When Milky Way went dark

Ignoring the old dictum of "If it ain't broke, don't fix it," the Mars company tinkered with Milky Way within three years of its extremely successful debut — and then kept tinkering with it. In 1926, according to OldTimeCandy.com, the chocolate-covered bar of caramel and chocolate-flavored, malt-suggesting nougat gained a partner in the form of a dark chocolate-coated vanilla nougat (and caramel laced) Milky Way variant. By 1932, Mars had abandoned the idea of two separate Milky Way lines and sold the two flavors in a two-part bar: one half chocolate-chocolate nougat, the other dark chocolate-vanilla nougat. Just four years after that, Mars went back to selling each type of Milky Way on its own; the original style was marketed under the flagship Milky Way name while the dark chocolate form was rebranded Forever Yours.

This Milky Way in everything but name stuck around stores, selling in modest enough quantities for a lifespan of more than 40 years. Mars, however, discontinued Forever Yours in 1979. But there were more fans of dark chocolate, nougat, and caramel than Mars figured. Catering to persistent demand, the company reintroduced the dark chocolate Milky Way in 1989 under the name Milky Way Dark. It's still sold today, but under yet another new name: Milky Way Midnight.
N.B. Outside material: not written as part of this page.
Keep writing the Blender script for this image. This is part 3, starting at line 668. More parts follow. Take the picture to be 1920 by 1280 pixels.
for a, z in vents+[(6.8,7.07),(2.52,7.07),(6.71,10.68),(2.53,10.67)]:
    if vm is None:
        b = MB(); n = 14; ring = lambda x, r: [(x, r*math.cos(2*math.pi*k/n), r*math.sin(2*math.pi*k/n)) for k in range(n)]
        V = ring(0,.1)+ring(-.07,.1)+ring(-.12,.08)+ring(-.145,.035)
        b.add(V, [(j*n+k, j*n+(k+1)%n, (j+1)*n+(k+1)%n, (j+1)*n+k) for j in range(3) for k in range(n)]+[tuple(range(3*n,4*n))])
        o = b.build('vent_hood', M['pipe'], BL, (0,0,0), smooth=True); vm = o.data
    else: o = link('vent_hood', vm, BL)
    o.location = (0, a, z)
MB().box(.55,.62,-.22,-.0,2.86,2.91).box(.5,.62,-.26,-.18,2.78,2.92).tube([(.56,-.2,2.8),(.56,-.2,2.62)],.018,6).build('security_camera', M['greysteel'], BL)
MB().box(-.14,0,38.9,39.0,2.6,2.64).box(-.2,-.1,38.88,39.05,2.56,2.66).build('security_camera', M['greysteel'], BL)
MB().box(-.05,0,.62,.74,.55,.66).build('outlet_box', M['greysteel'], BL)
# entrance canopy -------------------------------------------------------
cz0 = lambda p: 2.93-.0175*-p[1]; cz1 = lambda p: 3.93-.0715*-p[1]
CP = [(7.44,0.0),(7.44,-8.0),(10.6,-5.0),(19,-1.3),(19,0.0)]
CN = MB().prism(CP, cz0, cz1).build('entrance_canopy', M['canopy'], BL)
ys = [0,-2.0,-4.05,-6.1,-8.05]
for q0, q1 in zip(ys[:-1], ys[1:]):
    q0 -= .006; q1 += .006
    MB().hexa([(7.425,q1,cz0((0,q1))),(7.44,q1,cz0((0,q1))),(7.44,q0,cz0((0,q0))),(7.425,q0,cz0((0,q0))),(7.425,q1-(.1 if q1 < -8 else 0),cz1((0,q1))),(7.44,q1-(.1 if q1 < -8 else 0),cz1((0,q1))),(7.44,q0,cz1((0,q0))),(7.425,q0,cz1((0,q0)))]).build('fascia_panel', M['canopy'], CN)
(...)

Milky Way looks different around the world

Milky Way is one of the best-known and longest available candy bars in the United States, alongside 3 Musketeers, Mars Bar, and Snickers, all of which fall under the Mars, Inc. banner. But outside of the U.S., these offerings may be available under different names or the same name but in different formulations. Milky Way in the U.S. consists of nougat and caramel covered in chocolate. According to Candyblog, that exact conglomeration is marketed in Europe and other locales as the Mars Bar. (Per Beth Kimmerle's "Candy: The Sweet History," Mars founder Frank Mars clashed with his son and partner, Forrest Mars, and sent him to Europe to expand the business. He introduced the Milky Way but made it sweeter to cater to local tastes.)

For decades, there was a Mars Bar sold in the United States, but that candy was essentially a Milky Way with almonds. (Another Mars favorite, Snickers, is a lot like Milky Way in that it contains chocolate, nougat, and caramel, but also peanuts; in the early 2000s, Mars got rid of the Mars Bar in America and replaced it with the nearly identical Snickers Almond.)

In the U.K., Milky Way is made up of chocolate covering a whipped nougat inside. There's no caramel present, which means a British Milky Way is much more like an American 3 Musketeers than it is an American Milky Way.